The Golden Calf rebellion turns violent and deadly. The sound Moses couldn’t at first identify becomes a nihilistic war cry, a cry of murder, of bloodletting. The Midrash imagines that the rebels murdered Moses’ cousin Hur and that they threatened to burn Aaron in a furnace. The aftermath explodes into greater, more tragic violence. Tens of thousands of Israelites lose their lives.
I’m not for a moment suggesting that the Trump phenomena will lead to anything as drastic or as traumatic as our Golden Calf episode. But it’s important to understand what we’re experiencing in our culture, our politics. What we’re hearing. Are the sometimes ugly voices we encounter at Trump rallies – the bigotry, the crude insults, the triumphalism – the sound of war? For that matter, are the cries of anger at Sanders rallies, a righteous anger, the seeds of a new better society?
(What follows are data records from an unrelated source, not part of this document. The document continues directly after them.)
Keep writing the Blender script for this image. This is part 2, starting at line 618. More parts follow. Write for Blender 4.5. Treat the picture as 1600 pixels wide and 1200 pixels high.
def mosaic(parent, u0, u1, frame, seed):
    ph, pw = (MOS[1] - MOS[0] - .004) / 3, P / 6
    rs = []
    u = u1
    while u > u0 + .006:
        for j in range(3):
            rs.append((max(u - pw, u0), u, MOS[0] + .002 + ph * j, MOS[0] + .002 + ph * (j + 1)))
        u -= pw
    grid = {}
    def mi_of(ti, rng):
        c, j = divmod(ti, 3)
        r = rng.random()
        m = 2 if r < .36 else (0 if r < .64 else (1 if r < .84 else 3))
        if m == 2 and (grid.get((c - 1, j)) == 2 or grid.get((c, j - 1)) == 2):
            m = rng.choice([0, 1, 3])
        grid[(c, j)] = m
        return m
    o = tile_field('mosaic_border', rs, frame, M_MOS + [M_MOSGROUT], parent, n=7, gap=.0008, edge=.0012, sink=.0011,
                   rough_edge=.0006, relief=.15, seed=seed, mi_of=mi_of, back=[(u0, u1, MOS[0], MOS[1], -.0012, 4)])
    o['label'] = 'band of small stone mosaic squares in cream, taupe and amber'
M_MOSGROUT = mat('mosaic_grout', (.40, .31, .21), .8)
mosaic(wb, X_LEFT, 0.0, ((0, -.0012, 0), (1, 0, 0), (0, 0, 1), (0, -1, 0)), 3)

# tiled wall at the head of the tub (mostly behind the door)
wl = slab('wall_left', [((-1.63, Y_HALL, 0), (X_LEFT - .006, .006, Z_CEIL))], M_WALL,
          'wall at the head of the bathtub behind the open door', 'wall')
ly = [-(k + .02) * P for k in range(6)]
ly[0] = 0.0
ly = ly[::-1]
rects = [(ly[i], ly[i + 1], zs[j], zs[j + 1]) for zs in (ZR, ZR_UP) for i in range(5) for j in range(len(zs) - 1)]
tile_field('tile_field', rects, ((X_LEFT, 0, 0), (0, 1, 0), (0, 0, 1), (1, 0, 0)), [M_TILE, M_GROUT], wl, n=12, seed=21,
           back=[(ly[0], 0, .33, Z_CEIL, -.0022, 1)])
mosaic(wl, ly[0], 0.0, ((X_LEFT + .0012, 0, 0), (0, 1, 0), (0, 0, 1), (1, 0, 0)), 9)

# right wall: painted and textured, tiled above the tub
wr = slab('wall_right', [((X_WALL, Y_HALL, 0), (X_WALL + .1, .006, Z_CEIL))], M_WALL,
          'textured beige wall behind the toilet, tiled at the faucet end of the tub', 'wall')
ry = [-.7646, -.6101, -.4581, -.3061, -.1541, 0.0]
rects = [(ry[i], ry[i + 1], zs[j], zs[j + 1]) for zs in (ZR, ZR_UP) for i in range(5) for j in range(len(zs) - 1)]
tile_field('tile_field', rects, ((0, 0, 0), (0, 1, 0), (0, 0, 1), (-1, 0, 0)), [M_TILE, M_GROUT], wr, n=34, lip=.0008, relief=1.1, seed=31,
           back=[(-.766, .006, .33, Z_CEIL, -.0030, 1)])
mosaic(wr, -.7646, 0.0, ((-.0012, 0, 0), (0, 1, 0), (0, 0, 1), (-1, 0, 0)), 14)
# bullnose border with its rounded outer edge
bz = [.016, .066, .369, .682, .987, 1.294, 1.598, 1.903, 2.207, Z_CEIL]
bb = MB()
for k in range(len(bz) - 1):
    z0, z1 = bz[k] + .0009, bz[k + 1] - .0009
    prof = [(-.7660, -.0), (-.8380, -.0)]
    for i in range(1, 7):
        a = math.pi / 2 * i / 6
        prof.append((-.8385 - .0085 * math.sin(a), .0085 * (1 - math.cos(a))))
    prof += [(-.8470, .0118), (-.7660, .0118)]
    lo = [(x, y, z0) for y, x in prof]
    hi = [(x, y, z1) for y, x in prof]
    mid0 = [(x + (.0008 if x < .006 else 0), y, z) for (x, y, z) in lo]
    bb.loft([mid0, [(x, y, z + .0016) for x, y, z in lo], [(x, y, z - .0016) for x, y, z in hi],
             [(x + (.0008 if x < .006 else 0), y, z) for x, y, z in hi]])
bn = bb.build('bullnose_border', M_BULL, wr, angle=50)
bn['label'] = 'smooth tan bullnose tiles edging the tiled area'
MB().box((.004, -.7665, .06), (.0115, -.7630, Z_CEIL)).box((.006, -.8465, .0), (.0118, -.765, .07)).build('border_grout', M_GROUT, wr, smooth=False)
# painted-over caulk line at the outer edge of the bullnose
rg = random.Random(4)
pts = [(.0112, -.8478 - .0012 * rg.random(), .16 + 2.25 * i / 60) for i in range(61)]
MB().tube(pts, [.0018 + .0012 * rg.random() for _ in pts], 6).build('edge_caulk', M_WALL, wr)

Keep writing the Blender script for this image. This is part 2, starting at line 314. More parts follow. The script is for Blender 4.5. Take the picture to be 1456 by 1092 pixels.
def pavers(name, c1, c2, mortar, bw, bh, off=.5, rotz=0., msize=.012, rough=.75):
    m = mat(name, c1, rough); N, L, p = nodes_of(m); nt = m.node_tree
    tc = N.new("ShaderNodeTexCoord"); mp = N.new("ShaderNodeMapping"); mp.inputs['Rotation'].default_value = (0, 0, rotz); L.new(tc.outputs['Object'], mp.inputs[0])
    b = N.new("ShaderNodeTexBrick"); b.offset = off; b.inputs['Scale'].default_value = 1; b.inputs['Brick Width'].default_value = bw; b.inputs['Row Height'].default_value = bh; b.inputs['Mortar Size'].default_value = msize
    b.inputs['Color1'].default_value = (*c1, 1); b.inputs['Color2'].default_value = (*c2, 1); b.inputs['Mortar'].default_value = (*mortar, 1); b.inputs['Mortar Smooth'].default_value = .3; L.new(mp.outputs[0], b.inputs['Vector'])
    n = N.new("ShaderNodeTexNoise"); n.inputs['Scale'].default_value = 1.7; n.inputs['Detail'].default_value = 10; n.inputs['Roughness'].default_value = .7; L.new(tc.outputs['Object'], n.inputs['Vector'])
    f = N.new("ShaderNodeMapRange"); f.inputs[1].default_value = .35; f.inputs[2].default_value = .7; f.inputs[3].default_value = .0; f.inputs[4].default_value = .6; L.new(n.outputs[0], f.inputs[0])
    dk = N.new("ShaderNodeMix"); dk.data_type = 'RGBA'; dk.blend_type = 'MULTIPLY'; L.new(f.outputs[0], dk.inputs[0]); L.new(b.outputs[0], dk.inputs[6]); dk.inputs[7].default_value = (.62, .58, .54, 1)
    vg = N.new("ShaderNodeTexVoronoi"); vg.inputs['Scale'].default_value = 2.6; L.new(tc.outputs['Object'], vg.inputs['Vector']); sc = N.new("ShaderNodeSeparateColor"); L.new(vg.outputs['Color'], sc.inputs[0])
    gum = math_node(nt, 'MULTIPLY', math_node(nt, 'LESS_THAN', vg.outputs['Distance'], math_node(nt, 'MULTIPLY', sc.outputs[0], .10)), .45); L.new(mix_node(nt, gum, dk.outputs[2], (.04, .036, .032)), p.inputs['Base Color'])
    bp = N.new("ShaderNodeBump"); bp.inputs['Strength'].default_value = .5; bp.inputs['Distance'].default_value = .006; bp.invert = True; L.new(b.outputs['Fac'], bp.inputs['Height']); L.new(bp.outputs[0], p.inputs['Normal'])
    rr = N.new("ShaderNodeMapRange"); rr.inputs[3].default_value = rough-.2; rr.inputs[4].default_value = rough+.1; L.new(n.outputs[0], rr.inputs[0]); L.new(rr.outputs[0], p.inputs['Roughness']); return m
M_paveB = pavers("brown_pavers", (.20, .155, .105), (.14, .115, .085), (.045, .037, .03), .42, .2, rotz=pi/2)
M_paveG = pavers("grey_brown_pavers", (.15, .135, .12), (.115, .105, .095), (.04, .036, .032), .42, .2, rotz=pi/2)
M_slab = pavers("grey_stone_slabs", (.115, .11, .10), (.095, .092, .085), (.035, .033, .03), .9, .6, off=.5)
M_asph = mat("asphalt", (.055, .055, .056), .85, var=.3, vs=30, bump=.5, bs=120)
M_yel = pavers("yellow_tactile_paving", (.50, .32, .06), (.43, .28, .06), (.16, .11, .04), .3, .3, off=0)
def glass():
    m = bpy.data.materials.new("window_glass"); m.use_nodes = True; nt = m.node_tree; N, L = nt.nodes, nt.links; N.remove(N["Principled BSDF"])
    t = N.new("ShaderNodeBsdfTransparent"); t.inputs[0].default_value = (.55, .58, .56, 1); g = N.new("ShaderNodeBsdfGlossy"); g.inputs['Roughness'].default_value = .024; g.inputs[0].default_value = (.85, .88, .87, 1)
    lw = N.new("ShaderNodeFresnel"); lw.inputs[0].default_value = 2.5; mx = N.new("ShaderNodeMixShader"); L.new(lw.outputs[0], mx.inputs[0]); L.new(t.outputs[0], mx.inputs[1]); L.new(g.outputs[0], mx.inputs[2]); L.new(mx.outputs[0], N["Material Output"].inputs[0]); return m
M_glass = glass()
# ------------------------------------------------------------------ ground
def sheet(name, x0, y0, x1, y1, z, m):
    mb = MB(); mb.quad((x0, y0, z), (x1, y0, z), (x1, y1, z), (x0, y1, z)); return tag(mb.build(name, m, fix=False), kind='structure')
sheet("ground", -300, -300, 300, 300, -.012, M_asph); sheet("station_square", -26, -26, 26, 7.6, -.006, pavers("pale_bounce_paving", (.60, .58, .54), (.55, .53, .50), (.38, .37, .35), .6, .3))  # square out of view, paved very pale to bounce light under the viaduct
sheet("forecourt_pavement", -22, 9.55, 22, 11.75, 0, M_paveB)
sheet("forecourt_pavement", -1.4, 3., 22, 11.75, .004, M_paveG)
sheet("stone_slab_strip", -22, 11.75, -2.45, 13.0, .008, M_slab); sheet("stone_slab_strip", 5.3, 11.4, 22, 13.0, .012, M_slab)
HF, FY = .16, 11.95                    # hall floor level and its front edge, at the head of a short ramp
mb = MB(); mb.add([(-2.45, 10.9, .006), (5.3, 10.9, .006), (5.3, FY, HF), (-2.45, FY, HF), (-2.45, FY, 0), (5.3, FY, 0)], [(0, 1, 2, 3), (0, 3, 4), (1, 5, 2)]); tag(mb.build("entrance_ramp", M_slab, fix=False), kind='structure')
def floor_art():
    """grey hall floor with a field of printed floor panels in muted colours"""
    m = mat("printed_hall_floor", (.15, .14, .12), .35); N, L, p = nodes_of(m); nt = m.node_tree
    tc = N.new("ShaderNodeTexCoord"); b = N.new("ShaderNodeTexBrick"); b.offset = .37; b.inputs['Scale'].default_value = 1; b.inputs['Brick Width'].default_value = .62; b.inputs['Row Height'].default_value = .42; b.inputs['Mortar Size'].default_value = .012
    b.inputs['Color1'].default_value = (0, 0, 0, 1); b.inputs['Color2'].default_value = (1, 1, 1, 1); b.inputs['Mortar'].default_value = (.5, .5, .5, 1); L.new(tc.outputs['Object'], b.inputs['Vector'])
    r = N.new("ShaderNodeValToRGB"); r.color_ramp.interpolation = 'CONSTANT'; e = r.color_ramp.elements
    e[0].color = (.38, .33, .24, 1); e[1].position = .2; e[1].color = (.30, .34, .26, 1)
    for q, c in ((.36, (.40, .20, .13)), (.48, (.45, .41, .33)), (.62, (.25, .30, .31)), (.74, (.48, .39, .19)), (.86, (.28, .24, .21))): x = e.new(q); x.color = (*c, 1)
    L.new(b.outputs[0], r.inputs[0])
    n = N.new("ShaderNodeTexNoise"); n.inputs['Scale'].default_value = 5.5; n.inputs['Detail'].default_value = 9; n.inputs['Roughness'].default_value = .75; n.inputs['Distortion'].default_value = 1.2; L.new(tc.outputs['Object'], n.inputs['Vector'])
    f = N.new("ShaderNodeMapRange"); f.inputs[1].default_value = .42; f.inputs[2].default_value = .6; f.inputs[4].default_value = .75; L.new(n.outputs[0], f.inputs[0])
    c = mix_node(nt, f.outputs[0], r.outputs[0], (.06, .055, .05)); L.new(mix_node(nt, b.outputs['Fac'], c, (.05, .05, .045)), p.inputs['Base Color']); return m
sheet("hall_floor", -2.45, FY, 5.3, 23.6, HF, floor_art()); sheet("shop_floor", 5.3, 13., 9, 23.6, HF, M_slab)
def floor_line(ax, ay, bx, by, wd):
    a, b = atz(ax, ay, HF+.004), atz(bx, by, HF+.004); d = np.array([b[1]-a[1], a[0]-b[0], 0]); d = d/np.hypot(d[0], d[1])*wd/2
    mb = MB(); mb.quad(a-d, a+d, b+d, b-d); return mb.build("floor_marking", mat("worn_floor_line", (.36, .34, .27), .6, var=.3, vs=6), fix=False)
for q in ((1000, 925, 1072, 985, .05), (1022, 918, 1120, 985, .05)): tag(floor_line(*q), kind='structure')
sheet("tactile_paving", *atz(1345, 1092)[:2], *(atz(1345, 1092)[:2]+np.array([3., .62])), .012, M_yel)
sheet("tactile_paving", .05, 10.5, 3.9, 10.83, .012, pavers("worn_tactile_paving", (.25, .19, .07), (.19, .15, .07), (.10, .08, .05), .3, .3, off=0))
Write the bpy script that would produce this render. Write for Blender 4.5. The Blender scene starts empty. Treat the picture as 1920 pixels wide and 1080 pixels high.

Or are they simply anger, victimization, bitterness, scapegoating? Not all angry, alienated social movements turn violent. Some lead to a better world.
But some, like the Golden Calf incident – and many others that we could all name – lead to pure disaster. So during this odd unpredictable moment in our politics, it’s our responsibility as citizens to listen closely. And ask Joshua’s question. Is it war? Peace? What’s that sound?